Resource Models and Naming

Resource Model

A *resource* has the following attributes:

  • name - used to identify this resource
  • type - a resource type name for human viewing
  • units - a resource unit name for human viewing
  • description - a short description for human viewing


Each resource at a compute node is represented by its total amount and the amount used - this is recorded by the resource tracker and used in scheduling and allocation decisions. This information is held at the resource tracker and passed via the database to the host_manager at the scheduler.

Resource *capacity:*

  • resource total = value (configured or discovered - total amount of resource)
  • resource used = value (tracked - amount of resource currently used)


Each resource required for a particular instance is represented by a single value.

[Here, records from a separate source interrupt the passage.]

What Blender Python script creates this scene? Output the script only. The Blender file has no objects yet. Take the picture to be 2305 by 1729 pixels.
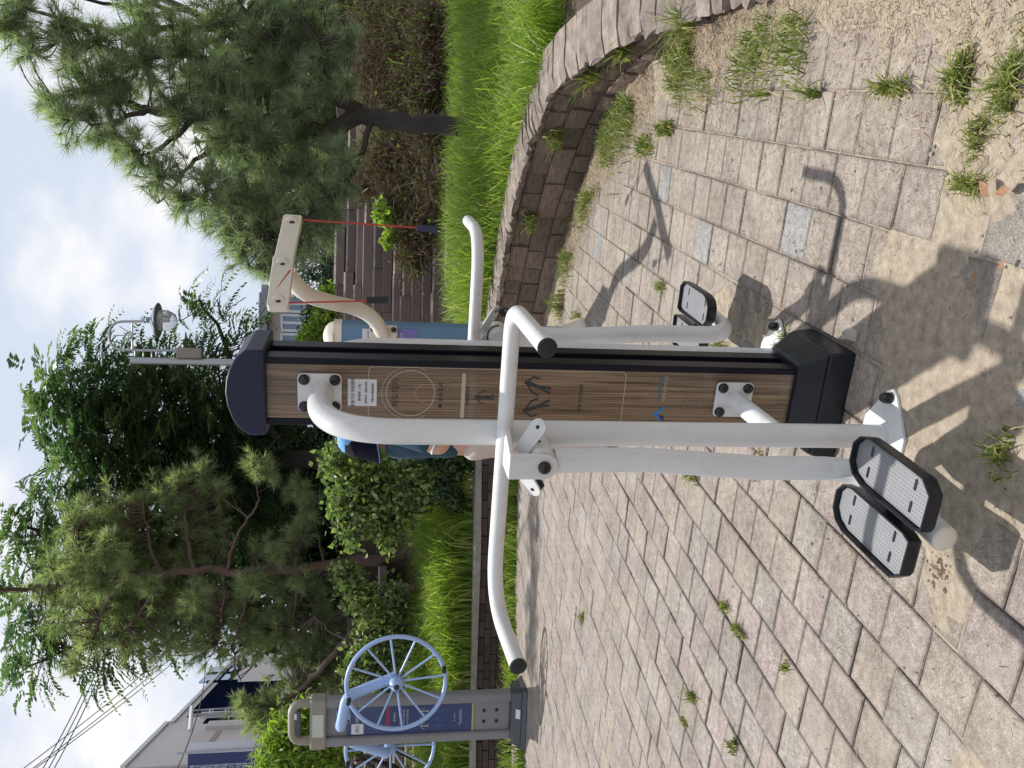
import bpy, math, random
import numpy as np
from mathutils import Matrix, Vector
random.seed(7); RNG = np.random.default_rng(11)
scene = bpy.context.scene
COL = scene.collection
R = math.radians

# ------------------------------------------------------------------ camera, sky, sun, exposure
CAM_H = 1.517
FPX = 1870.0                                   # focal length in pixels of the 2305 px wide photograph
cam_d = bpy.data.cameras.new('camera'); cam = bpy.data.objects.new('camera', cam_d); COL.objects.link(cam)
cam_d.sensor_fit = 'HORIZONTAL'; cam_d.sensor_width = 36.0; cam_d.lens = 36.0 * FPX / 2305.0
cam_d.clip_start = 0.05; cam_d.clip_end = 3000
CX = Vector((0.01920925, -0.15408275, -0.9878712))   # the phone was held on its side: picture right = down
CY = Vector((0.99981549, 0.00296036, 0.01897977))
CZ = Vector((0.0, -0.98805351, 0.15411119))
mw = Matrix(((CX.x, CY.x, CZ.x, 0), (CX.y, CY.y, CZ.y, 0), (CX.z, CY.z, CZ.z, CAM_H), (0, 0, 0, 1)))
cam.matrix_world = mw
scene.camera = cam

SUN_DIR = Vector((-0.133, 0.352, 1.0)).normalized()     # towards the sun
sun_el = math.asin(SUN_DIR.z)
sd = bpy.data.lights.new('sun', 'SUN'); sd.energy = 5.0; sd.angle = R(0.8); sd.color = (1.0, 0.97, 0.915)
so = bpy.data.objects.new('sun', sd); COL.objects.link(so)
so.rotation_euler = SUN_DIR.to_track_quat('Z', 'Y').to_euler(); so.location = (-3, 8, 20)

world = bpy.data.worlds.new('World'); scene.world = world; world.use_nodes = True
wn = world.node_tree; wn.nodes.clear()
def wnode(t, **k):
    n = wn.nodes.new(t)
    for a, v in k.items(): setattr(n, a, v)
    return n
w_out = wnode('ShaderNodeOutputWorld'); w_bg = wnode('ShaderNodeBackground'); w_bg.inputs['Strength'].default_value = 0.088
w_sky = wnode('ShaderNodeTexSky'); w_sky.sky_type = 'NISHITA'; w_sky.sun_disc = False
w_sky.sun_elevation = sun_el; w_sky.sun_rotation = math.atan2(SUN_DIR.x, SUN_DIR.y)
w_sky.air_density = 1.0; w_sky.dust_density = 2.0; w_sky.ozone_density = 1.5
w_tc = wnode('ShaderNodeTexCoord')
w_map = wnode('ShaderNodeMapping'); w_map.inputs['Scale'].default_value = (1.0, 1.0, 1.7); w_map.inputs['Location'].default_value = (3.1, 0.35, 0.2)
w_n1 = wnode('ShaderNodeTexNoise'); w_n1.inputs['Scale'].default_value = 3.4; w_n1.inputs['Detail'].default_value = 9; w_n1.inputs['Roughness'].default_value = 0.52
w_r1 = wnode('ShaderNodeValToRGB'); w_r1.color_ramp.elements[0].position = 0.47; w_r1.color_ramp.elements[1].position = 0.58
w_n2 = wnode('ShaderNodeTexNoise'); w_n2.inputs['Scale'].default_value = 5.5; w_n2.inputs['Detail'].default_value = 6
w_r2 = wnode('ShaderNodeValToRGB')
w_r2.color_ramp.elements[0].position = 0.40; w_r2.color_ramp.elements[0].color = (7.9, 8.5, 9.8, 1)
w_r2.color_ramp.elements[1].position = 0.58; w_r2.color_ramp.elements[1].color = (10.9, 10.8, 10.7, 1)
w_haze = wnode('ShaderNodeMix', data_type='RGBA'); w_haze.inputs[0].default_value = 0.86
w_haze.inputs[7].default_value = (7.9, 8.7, 10.1, 1)
w_mix = wnode('ShaderNodeMix', data_type='RGBA')
L = wn.links.new
L(w_tc.outputs['Generated'], w_map.inputs['Vector']); L(w_map.outputs[0], w_n1.inputs['Vector']); L(w_map.outputs[0], w_n2.inputs['Vector'])
w_sum = None
for (cx_, cy_, ang_, amp_) in ((205, 560, 6.5, .13), (70, 150, 5.0, .10), (110, 1500, 6.5, .12), (240, 1580, 6.5, .13), (360, 560, 5.0, .08), (440, 640, 5.0, .09)):
    px_, py_ = cx_ * 2305.0 / 2212.0, cy_ * 2305.0 / 2212.0
    dv = (CX * ((px_ - 1152.5) / FPX) + CY * ((864.5 - py_) / FPX) - CZ).normalized()
    dt = wnode('ShaderNodeVectorMath', operation='DOT_PRODUCT'); dt.inputs[1].default_value = dv; L(w_tc.outputs['Generated'], dt.inputs[0])
    mr_ = wnode('ShaderNodeMapRange'); mr_.interpolation_type = 'SMOOTHSTEP'; mr_.inputs[1].default_value = math.cos(R(ang_)); mr_.inputs[2].default_value = 1.0; mr_.inputs[3].default_value = 0; mr_.inputs[4].default_value = amp_; L(dt.outputs['Value'], mr_.inputs[0])
    ad = wnode('ShaderNodeMath', operation='ADD'); L(mr_.outputs[0], ad.inputs[0]); L(w_sum.outputs[0] if w_sum else w_n1.outputs['Fac'], ad.inputs[1]); w_sum = ad
L(w_sum.outputs[0], w_r1.inputs[0]); L(w_n2.outputs['Fac'], w_r2.inputs[0])
L(w_sky.outputs[0], w_haze.inputs[6]); L(w_haze.outputs[2], w_mix.inputs[6]); L(w_r2.outputs[0], w_mix.inputs[7]); L(w_r1.outputs[0], w_mix.inputs[0])
L(w_mix.outputs[2], w_bg.inputs['Color']); L(w_bg.outputs[0], w_out.inputs[0])

scene.render.engine = 'CYCLES'
scene.view_settings.view_transform = 'Standard'; scene.view_settings.look = 'None'
scene.view_settings.exposure = 0.12; scene.view_settings.gamma = 1.0; scene.view_settings.use_curve_mapping = False
scene.cycles.max_bounces = 8; scene.cycles.transparent_max_bounces = 8

# ------------------------------------------------------------------ helpers
K = 2305.0 / 2212.0
def ray(x, y):
    c = (x - 1152.5) / FPX; d = (864.5 - y) / FPX       # picture right, picture up
    v = CX * c + CY * d - CZ
    return v
def at(x, y, Y):
    """a point of the photograph (2212 px wide view) at the distance Y"""
    v = ray(x * K, y * K); t = Y / v.y
    return Vector((v.x * t, Y, CAM_H + v.z * t))
def ground(x, y, z=0.0):
    v = ray(x * K, y * K); t = (z - CAM_H) / v.z
    return Vector((v.x * t, v.y * t, z))

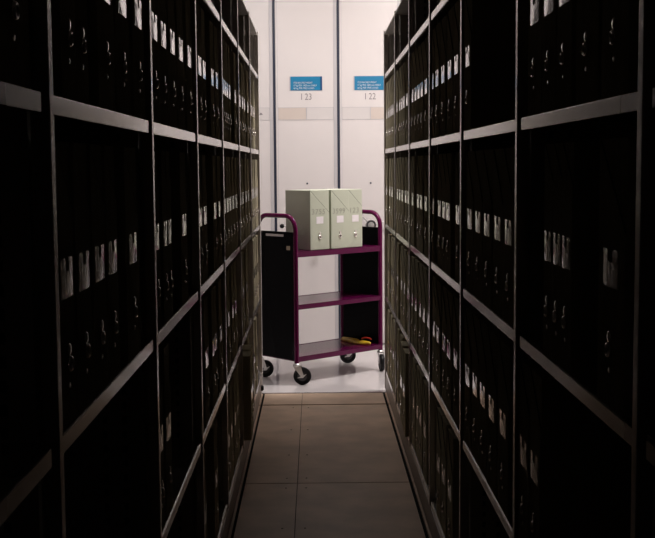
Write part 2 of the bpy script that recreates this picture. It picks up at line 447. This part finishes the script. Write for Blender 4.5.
# ------------------------------------------------------------------ the plum book trolley
TW, TD, TA = .82, .405, math.radians(42)
TX, TY = -.138, 7.86
tr = thing('book_trolley', 'plum and black three-shelf book trolley standing angled at the aisle end', 'trolley', (TX, TY, 0), TA)
def bend(x):
    R = .10; H = 1.165; p = [(x, 0, .13)]
    for i in range(9):
        a = PI/2*i/8; p.append((x, R-R*math.cos(a), H-R+R*math.sin(a)))
    for i in range(9):
        a = PI/2*i/8; p.append((x, TD-R+R*math.sin(a), H-R+R*math.cos(a)))
    p.append((x, TD, .13)); return p
for x in (0, TW):
    e = MB().tube(bend(x), .0165, 14).build('end_frame', M['purple'], tr)
    pn = MB().box(x-.006, x+.006, .012, TD-.012, .165, 1.055).build('end_panel', M['black'], tr, bevel=.003)
    if x == 0:
        MB().box(-.0075, -.006, .12, .31, 1.02, 1.036).build('slot_trim', M['card'], pn)
        MB().box(-.0075, -.006, .052, .088, .930, .958).build('sticker', M['sticker'], pn)
for z, th in ((.922, .040), (.553, .032), (.192, .034)):
    s = MB()
    s.box(.004, TW-.004, 0, TD, z-.004, z)
    s.box(.004, TW-.004, -.012, -.006, z-th, z+.002); s.box(.004, TW-.004, TD+.006, TD+.012, z-th, z+.002)
    s.box(.004, TW-.004, -.012, .0, z-.004, z+.002); s.box(.004, TW-.004, TD, TD+.012, z-.004, z+.002)
    s.box(.004, .010, 0, TD, z-th, z-.004); s.box(TW-.010, TW-.004, 0, TD, z-th, z-.004)
    s.build('shelf', M['purple'], tr, bevel=.0012)
def caster(px, py, ang):
    """ang = world direction in which the wheel trails; the axle is square to it"""
    a = ang-TA
    t = Vector((math.cos(a), math.sin(a), 0)); ax = Vector((-math.sin(a), math.cos(a), 0))
    P = Vector((px, py, 0)); r = .062; wc = P + t*.038 + Vector((0, 0, r))
    c = MB()
    c.lathe([(0, .026), (.008, .028), (.016, .022), (.022, .012), (.04, .010)], P+Vector((0,0,.130)), (0,0,1), 18)
    for sgn in (-1, 1):
        o_ = ax*sgn*.0185
        pts = [P-t*.024+Vector((0,0,.132)), P+t*.030+Vector((0,0,.132)), wc+t*.012+Vector((0,0,.004)), wc+Vector((0,0,-.012)), wc-t*.012+Vector((0,0,.004))]
        vs = [p+o_-ax*.0015 for p in pts]+[p+o_+ax*.0015 for p in pts]; n = 5
        c.add(vs, [tuple(range(n))[::-1], tuple(range(n, 2*n))]+[(i, (i+1) % n, n+(i+1) % n, n+i) for i in range(n)])
        # pressed brake lever
        q = [wc-t*.034+Vector((0,0,-.012)), wc-t*.002+Vector((0,0,.004)), wc+t*.034+Vector((0,0,.018)), wc+t*.008+Vector((0,0,-.010))]
        vs = [p+o_+ax*sgn*.001 for p in q]+[p+o_+ax*sgn*.004 for p in q]; n = 4
        c.add(vs, [tuple(range(n))[::-1], tuple(range(n, 2*n))]+[(i, (i+1) % n, n+(i+1) % n, n+i) for i in range(n)])
    c.box(px-.020, px+.020, py-.020, py+.020, .129, .133)
    c.lathe([(-.022, .006), (.022, .006)], wc, ax, 10)
    co = c.build('caster', M['zinc'], tr)
    w_ = MB()
    w_.lathe([(-.010, .050), (-.0145, .055), (-.0135, .060), (-.006, .062), (.006, .062), (.0135, .060), (.0145, .055), (.010, .050)], wc, ax, 36, 0)
    wo = w_.build('wheel', M['rubber'], co)
    w_ = MB(); w_.lathe([(-.0125, .014), (-.0125, .030), (-.0112, .034), (.0112, .034), (.0125, .030), (.0125, .014)], wc, ax, 28, 0)
    w_.build('wheel_hub', M['hub'], co)
caster(0, 0, math.radians(-8)); caster(0, TD, math.radians(5)); caster(TW, TD, math.radians(10)); caster(TW, 0, math.radians(-82))
# yellow and red items on the bottom shelf
def on_trolley(x, y, z):
    c, s = math.cos(TA), math.sin(TA); return (TX+x*c-y*s, TY+x*s+y*c, z)
yl = MB()
def slab(mb, pts, z0, th, mi=0, lift=None):
    n = len(pts); c = Vector((sum(p[0] for p in pts)/n, sum(p[1] for p in pts)/n))
    rings = []
    for k, (sh, h) in enumerate(((1, 0), (1.03, th*.5), (.93, th*.95), (.5, th*1.15))):
        rings.append([(c.x+(p[0]-c.x)*sh, c.y+(p[1]-c.y)*sh, z0+h+(lift(p) if lift else 0)*(k > 0)) for p in pts])
    vs = [v for R in rings for v in R]; fs = []
    for k in range(3):
        for i in range(n): fs.append((k*n+i, k*n+(i+1) % n, (k+1)*n+(i+1) % n, (k+1)*n+i))
    fs.append(tuple(range(n))[::-1]); fs.append(tuple(3*n+i for i in range(n)))
    mb.add(vs, fs, mi, True)
def outline(pts, sub=4):
    out = []; n = len(pts)
    for i in range(n):
        p0, p1, p2, p3 = [Vector(pts[(i+j-1) % n]) for j in range(4)]
        for k in range(sub):
            t = k/sub
            out.append(.5*((2*p1)+(-p0+p2)*t+(2*p0-5*p1+4*p2-p3)*t*t+(-p0+3*p1-3*p2+p3)*t**3))
    return [(p.x, p.y) for p in out]
slab(yl, outline([(-.17, .05), (-.07, .075), (.04, .045), (.13, .0), (.16, -.035), (.06, -.045), (-.03, -.03), (-.10, .0), (-.165, .02)]), 0, .014, 0, lambda p: .006+.006*math.sin(p[0]*25))
slab(yl, outline([(-.05, .01), (.06, .02), (.14, -.01), (.12, -.03), (.02, -.03)]), .014, .014, 0)
yo = yl.build('yellow_folder', M['yellow'], None, on_trolley(.738, .187, .1935))
yo.scale = (1, .72, 1); yo.rotation_euler = (0, 0, TA+PI/2+.06)
tag(yo, 'crumpled yellow vinyl folder lying on the bottom shelf of the plum trolley', 'folder')
rd = MB().tube([(-.03, .01, .030), (-.01, .02, .035), (.01, .0, .038), (.03, .01, .032), (.04, -.01, .028)], .006, 8)
ro = rd.build('red_strap', M['red'], None, on_trolley(.750, .085, .2005))
tag(ro, 'short red strap lying at the right end of the trolley bottom shelf', 'strap')

# sage file boxes on the trolley top
for t0, wd, num, lab, dz in ((.140, .178, '3755', 'sage green file box marked 3755, leftmost on the trolley', 0),
                       (.337, .172, '3599', 'sage green file box marked 3599, middle one on the trolley', 0),
                       (.511, .138, '123', 'narrower sage green file box marked 123, rightmost on the trolley', 0)):
    h = .413
    loc = on_trolley(t0+wd/2, .004 if num != '123' else .012, .9245)
    b = make_box(wd, 'sage', loc, TA, lab, 'sage green file boxes on the trolley', h, .262)
    b.name = 'file_box'
    me = text_mesh('handwriting', num, .052, M['pencil'], .0004, spacing=1.15)
    xs = [v.co.x for v in me.vertices]; k = (wd*.68 if len(num) == 4 else wd*.6)/(max(xs)-min(xs))
    for v in me.vertices: v.co.x *= k; v.co.x += v.co.z*.08
    obj('handwriting', me, b, (-.012, -.0012, .262))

This information is defined for a flavor, passed in create requests to be used at the scheduler and the resource_tracker/claims at a compute manager, and is inherited by an instance.

Resource *requirement*:

  • resource required = value (configured - amount required)


The two final quantities associated with resources are the commit ratio and the limit. The commit ratio defines how much of a resource can be allocated (a provider may chose to over commit a resource or leave some headroom) and a limit (the total amount that can be committed. This commit ratio is configured for the scheduler and used in filters. The limit is calculated per compute node at the scheduler according to a function of other attributes. The limit is communicated with a create request and used by the resource_tracker claims.

  • resource commit ratio = value (configured - a proportion of the available resource that can be allocated)
  • resource limit = value (calculated - the total amount of resource that can be allocated)


In all cases a resource is known by its name and this is used to perform comparisons between information from different sources at the scheduler and the resource tracker. In some cases (such as flavors, where extra specs will be used to hold the information) a prefix is required. In this case the name "resource" will be used for individual resources and the name "resources" for lists of resources.